>> Begin

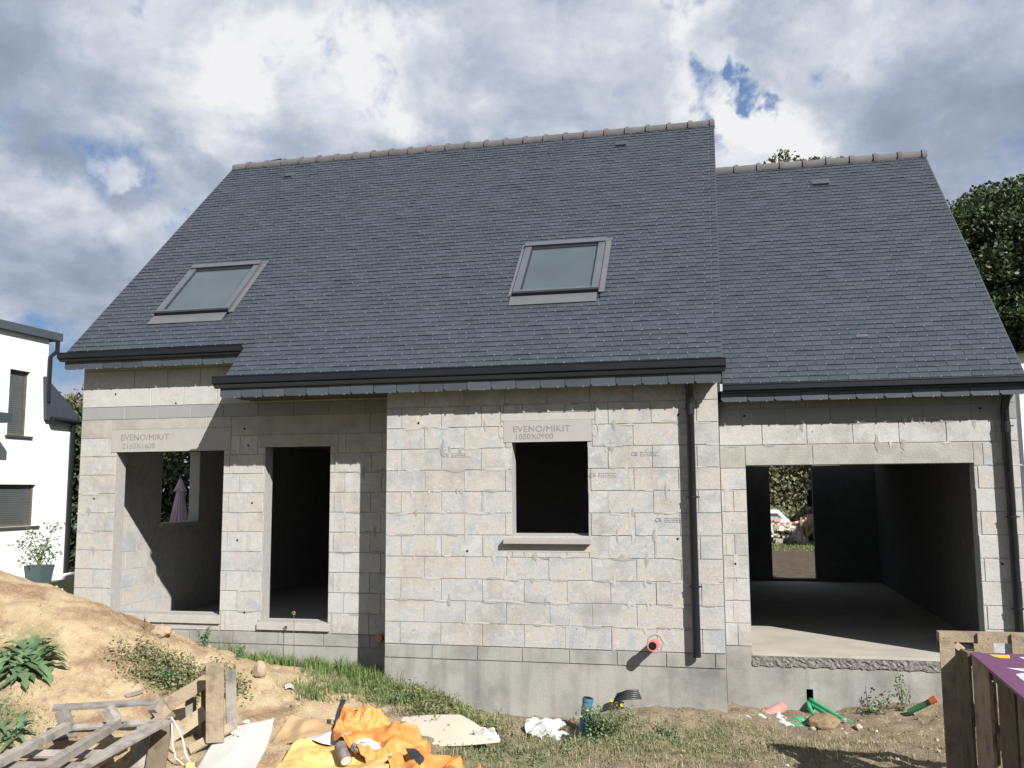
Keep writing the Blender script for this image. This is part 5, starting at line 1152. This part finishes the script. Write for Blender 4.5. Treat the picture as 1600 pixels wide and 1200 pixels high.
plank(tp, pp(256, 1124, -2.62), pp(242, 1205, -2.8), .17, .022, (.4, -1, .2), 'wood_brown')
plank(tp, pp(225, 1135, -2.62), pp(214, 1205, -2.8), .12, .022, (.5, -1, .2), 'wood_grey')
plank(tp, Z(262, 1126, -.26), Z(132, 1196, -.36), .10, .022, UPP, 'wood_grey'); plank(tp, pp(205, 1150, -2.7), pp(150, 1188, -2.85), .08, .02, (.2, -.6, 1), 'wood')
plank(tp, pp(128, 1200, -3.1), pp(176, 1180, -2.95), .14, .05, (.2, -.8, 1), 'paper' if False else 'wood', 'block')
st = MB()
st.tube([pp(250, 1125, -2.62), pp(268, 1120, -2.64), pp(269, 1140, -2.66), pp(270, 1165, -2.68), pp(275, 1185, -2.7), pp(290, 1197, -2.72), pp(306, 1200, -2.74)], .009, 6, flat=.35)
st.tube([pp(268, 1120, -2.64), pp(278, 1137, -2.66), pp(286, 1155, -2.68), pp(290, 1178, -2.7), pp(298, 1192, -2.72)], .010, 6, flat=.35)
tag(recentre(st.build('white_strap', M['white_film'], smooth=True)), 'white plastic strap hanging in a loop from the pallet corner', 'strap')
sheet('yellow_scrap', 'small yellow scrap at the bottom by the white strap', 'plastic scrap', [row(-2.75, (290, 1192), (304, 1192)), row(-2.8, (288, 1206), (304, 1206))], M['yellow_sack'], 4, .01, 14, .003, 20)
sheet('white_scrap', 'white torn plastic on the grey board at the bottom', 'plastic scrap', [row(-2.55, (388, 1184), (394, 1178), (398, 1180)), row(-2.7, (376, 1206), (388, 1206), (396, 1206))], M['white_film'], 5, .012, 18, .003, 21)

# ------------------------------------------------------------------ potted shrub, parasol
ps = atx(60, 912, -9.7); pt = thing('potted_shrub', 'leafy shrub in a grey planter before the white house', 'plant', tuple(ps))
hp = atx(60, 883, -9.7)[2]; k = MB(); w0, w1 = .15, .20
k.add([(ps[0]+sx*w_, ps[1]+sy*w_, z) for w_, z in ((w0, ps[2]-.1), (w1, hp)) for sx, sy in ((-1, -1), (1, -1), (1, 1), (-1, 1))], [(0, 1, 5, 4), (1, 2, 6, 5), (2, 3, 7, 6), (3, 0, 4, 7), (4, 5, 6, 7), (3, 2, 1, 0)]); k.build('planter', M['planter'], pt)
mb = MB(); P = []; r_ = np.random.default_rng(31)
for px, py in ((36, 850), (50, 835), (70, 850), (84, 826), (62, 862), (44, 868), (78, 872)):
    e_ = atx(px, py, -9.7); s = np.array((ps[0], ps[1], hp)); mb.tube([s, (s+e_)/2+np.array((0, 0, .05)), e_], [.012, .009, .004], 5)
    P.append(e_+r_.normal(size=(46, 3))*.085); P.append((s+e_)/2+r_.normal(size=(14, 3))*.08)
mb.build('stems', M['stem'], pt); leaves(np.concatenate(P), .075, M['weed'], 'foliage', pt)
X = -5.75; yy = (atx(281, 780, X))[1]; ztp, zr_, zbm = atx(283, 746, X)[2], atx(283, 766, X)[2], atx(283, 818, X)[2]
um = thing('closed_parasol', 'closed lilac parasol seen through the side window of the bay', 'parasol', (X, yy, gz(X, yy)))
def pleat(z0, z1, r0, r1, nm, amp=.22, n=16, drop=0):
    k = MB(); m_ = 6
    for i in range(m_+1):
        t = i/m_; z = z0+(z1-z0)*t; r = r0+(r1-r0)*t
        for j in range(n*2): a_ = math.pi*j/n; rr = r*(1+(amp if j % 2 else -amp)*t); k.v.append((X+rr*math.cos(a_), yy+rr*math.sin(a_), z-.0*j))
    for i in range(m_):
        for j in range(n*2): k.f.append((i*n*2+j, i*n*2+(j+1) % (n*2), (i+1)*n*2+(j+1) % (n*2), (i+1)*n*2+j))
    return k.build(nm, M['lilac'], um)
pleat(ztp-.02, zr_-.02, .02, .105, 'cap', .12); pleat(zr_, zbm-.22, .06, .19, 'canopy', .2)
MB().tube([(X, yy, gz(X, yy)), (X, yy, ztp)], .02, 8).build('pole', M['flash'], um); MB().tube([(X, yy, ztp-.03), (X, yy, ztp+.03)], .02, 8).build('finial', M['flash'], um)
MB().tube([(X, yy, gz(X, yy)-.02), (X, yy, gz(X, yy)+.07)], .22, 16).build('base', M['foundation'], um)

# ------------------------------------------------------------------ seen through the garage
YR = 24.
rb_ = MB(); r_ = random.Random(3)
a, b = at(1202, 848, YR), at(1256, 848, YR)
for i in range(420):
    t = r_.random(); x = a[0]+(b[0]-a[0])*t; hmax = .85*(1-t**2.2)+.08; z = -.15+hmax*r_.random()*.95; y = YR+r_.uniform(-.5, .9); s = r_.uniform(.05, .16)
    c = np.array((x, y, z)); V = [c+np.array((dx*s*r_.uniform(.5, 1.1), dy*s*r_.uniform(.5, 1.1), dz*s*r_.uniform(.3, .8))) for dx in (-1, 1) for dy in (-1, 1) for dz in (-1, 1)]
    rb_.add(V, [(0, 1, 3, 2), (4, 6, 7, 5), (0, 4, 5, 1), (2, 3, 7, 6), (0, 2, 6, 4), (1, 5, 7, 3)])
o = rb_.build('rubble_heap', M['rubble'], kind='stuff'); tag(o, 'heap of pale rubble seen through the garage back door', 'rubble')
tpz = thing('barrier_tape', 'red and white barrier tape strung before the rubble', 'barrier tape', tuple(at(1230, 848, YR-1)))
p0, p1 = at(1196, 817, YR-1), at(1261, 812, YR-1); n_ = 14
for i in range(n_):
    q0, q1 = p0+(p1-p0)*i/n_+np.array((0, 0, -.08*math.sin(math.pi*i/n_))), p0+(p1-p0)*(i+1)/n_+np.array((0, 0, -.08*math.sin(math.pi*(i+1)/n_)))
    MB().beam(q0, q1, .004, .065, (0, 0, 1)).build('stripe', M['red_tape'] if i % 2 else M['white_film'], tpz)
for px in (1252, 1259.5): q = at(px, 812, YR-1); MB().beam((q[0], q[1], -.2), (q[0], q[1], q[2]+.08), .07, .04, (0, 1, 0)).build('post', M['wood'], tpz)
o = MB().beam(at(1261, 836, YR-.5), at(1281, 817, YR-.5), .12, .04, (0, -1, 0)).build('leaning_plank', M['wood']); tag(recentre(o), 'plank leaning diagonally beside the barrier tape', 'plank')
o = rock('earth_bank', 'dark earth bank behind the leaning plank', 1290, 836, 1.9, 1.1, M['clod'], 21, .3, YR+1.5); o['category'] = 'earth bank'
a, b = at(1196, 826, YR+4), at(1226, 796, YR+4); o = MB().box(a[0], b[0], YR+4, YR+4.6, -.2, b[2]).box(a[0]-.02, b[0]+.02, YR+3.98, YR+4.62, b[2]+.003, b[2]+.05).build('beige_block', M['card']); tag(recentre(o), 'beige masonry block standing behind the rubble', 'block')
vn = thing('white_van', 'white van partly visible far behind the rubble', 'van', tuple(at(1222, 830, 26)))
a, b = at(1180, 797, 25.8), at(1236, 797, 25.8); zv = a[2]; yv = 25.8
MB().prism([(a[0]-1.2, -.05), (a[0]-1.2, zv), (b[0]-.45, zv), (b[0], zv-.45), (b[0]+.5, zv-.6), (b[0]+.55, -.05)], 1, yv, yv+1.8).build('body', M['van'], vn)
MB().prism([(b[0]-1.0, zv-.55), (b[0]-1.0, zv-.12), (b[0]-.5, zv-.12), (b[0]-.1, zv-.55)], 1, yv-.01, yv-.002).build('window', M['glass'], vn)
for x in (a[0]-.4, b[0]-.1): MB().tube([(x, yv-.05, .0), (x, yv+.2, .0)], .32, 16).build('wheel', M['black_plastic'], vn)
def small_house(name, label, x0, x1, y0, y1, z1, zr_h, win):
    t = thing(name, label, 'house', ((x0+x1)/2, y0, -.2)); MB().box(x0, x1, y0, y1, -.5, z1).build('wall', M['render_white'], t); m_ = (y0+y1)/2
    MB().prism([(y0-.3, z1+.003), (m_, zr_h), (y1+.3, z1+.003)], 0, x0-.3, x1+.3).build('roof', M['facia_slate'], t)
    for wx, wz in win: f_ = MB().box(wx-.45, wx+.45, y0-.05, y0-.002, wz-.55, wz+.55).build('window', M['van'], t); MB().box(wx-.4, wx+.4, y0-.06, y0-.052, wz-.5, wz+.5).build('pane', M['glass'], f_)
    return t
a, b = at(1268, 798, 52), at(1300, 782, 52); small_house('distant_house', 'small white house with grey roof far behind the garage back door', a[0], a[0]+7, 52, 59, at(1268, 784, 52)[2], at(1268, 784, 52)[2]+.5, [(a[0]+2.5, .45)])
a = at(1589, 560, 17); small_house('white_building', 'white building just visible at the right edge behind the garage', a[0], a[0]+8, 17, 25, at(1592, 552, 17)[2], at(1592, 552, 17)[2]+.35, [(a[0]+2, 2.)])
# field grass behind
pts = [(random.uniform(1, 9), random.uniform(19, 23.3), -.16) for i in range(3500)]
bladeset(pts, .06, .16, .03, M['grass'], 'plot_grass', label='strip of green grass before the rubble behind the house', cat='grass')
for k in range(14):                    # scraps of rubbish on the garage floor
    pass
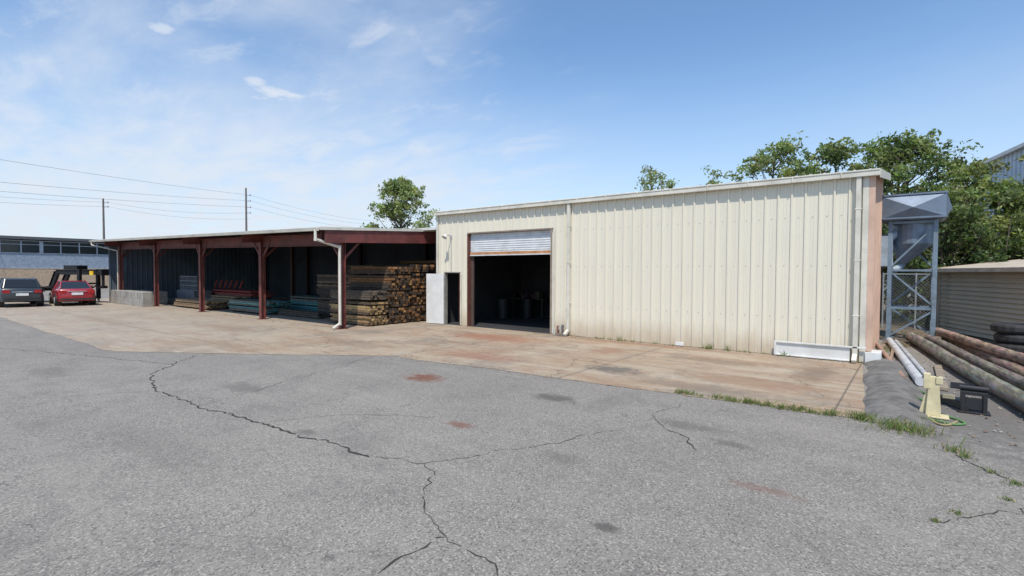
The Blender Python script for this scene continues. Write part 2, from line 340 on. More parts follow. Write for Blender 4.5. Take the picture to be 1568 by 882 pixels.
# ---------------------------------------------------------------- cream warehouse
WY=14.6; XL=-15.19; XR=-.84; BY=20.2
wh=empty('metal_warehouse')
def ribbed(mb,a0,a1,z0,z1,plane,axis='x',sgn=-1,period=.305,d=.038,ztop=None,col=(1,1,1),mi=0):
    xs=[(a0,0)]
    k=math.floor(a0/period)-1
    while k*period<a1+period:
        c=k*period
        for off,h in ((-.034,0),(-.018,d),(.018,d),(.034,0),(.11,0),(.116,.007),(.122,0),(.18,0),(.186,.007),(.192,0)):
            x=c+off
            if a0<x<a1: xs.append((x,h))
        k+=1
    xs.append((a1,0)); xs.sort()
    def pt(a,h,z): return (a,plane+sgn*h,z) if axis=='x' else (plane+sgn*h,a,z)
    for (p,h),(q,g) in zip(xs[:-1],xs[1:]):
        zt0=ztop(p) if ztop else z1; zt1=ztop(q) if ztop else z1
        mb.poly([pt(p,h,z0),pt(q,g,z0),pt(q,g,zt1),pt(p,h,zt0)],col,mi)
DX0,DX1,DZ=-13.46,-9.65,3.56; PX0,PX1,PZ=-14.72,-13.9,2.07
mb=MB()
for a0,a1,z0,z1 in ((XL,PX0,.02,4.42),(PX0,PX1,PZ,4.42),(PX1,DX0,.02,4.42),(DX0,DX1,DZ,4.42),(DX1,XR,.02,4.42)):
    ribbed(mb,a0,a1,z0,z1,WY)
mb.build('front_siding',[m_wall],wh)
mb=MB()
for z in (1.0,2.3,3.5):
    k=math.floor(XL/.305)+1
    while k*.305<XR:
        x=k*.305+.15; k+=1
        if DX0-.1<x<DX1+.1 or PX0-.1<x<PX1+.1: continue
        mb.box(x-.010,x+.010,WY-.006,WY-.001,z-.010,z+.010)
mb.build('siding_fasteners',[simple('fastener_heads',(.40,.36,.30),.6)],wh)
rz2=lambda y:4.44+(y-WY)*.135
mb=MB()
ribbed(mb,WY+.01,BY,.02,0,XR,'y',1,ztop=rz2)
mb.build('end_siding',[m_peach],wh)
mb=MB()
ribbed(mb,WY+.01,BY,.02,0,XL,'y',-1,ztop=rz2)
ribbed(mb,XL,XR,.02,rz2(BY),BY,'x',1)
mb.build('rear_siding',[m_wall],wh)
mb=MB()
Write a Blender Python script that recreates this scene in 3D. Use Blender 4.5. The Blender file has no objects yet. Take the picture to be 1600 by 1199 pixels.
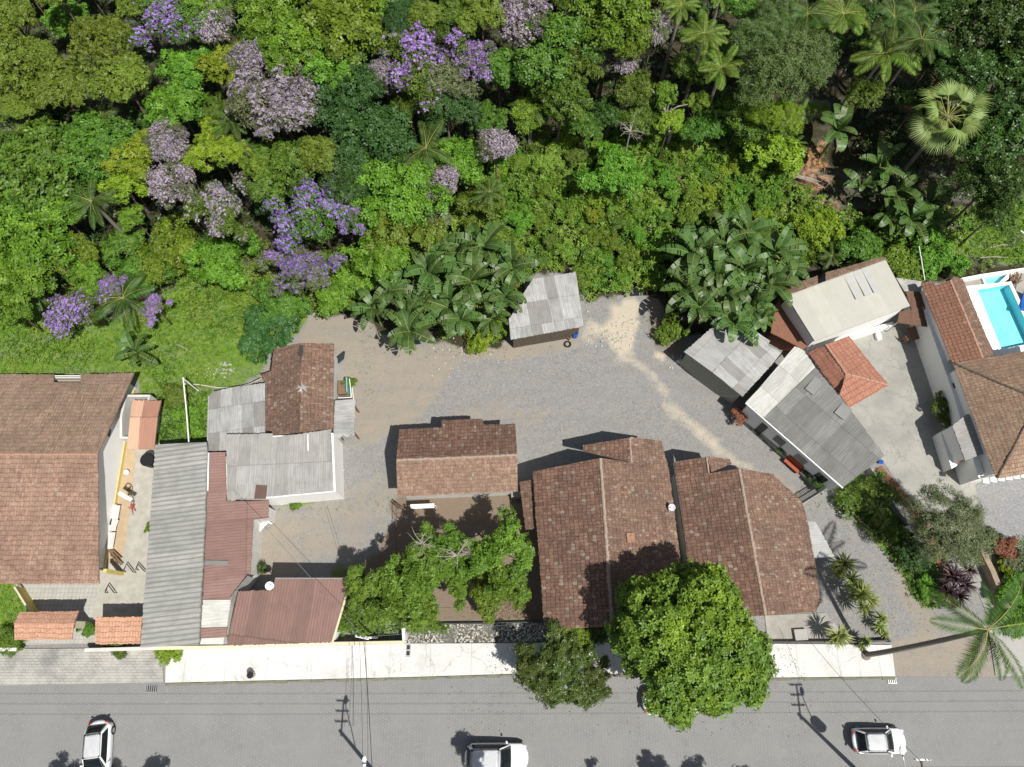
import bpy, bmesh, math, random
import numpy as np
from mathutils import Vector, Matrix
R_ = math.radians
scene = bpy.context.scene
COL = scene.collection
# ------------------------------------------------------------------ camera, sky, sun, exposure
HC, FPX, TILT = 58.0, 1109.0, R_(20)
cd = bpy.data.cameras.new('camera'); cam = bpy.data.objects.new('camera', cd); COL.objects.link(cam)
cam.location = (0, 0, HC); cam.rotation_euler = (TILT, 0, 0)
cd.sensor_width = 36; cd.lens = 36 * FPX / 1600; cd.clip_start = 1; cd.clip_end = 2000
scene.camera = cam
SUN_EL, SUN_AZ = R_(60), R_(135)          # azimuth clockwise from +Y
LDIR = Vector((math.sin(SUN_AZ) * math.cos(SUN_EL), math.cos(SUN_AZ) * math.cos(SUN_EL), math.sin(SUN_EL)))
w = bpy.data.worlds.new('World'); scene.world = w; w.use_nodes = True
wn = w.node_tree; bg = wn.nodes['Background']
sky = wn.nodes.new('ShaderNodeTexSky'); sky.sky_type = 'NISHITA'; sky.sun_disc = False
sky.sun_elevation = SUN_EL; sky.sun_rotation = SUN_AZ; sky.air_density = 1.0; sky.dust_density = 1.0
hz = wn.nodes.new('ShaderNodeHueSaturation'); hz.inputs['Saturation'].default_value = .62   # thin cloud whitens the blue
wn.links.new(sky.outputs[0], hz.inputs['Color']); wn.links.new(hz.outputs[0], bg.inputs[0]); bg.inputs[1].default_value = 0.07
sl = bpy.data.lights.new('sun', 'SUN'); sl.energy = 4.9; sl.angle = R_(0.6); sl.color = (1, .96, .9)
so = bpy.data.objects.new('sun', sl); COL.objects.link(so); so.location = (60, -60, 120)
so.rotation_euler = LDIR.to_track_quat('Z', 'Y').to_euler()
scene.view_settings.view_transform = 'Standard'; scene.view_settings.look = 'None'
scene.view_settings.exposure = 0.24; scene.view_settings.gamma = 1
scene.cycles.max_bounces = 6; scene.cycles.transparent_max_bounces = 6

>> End

STATED GOAL: Give back, word for word, every line from the one holding "Write a Blender" through the last line of the listing. Pictures are excluded.

EXPECTED ANSWER:
Write a Blender Python script that recreates this scene in 3D. Use Blender 4.5. The Blender file has no objects yet. Take the picture to be 1600 by 1199 pixels.
import bpy, bmesh, math, random
import numpy as np
from mathutils import Vector, Matrix
R_ = math.radians
scene = bpy.context.scene
COL = scene.collection
# ------------------------------------------------------------------ camera, sky, sun, exposure
HC, FPX, TILT = 58.0, 1109.0, R_(20)
cd = bpy.data.cameras.new('camera'); cam = bpy.data.objects.new('camera', cd); COL.objects.link(cam)
cam.location = (0, 0, HC); cam.rotation_euler = (TILT, 0, 0)
cd.sensor_width = 36; cd.lens = 36 * FPX / 1600; cd.clip_start = 1; cd.clip_end = 2000
scene.camera = cam
SUN_EL, SUN_AZ = R_(60), R_(135)          # azimuth clockwise from +Y
LDIR = Vector((math.sin(SUN_AZ) * math.cos(SUN_EL), math.cos(SUN_AZ) * math.cos(SUN_EL), math.sin(SUN_EL)))
w = bpy.data.worlds.new('World'); scene.world = w; w.use_nodes = True
wn = w.node_tree; bg = wn.nodes['Background']
sky = wn.nodes.new('ShaderNodeTexSky'); sky.sky_type = 'NISHITA'; sky.sun_disc = False
sky.sun_elevation = SUN_EL; sky.sun_rotation = SUN_AZ; sky.air_density = 1.0; sky.dust_density = 1.0
hz = wn.nodes.new('ShaderNodeHueSaturation'); hz.inputs['Saturation'].default_value = .62   # thin cloud whitens the blue
wn.links.new(sky.outputs[0], hz.inputs['Color']); wn.links.new(hz.outputs[0], bg.inputs[0]); bg.inputs[1].default_value = 0.07
sl = bpy.data.lights.new('sun', 'SUN'); sl.energy = 4.9; sl.angle = R_(0.6); sl.color = (1, .96, .9)
so = bpy.data.objects.new('sun', sl); COL.objects.link(so); so.location = (60, -60, 120)
so.rotation_euler = LDIR.to_track_quat('Z', 'Y').to_euler()
scene.view_settings.view_transform = 'Standard'; scene.view_settings.look = 'None'
scene.view_settings.exposure = 0.24; scene.view_settings.gamma = 1
scene.cycles.max_bounces = 6; scene.cycles.transparent_max_bounces = 6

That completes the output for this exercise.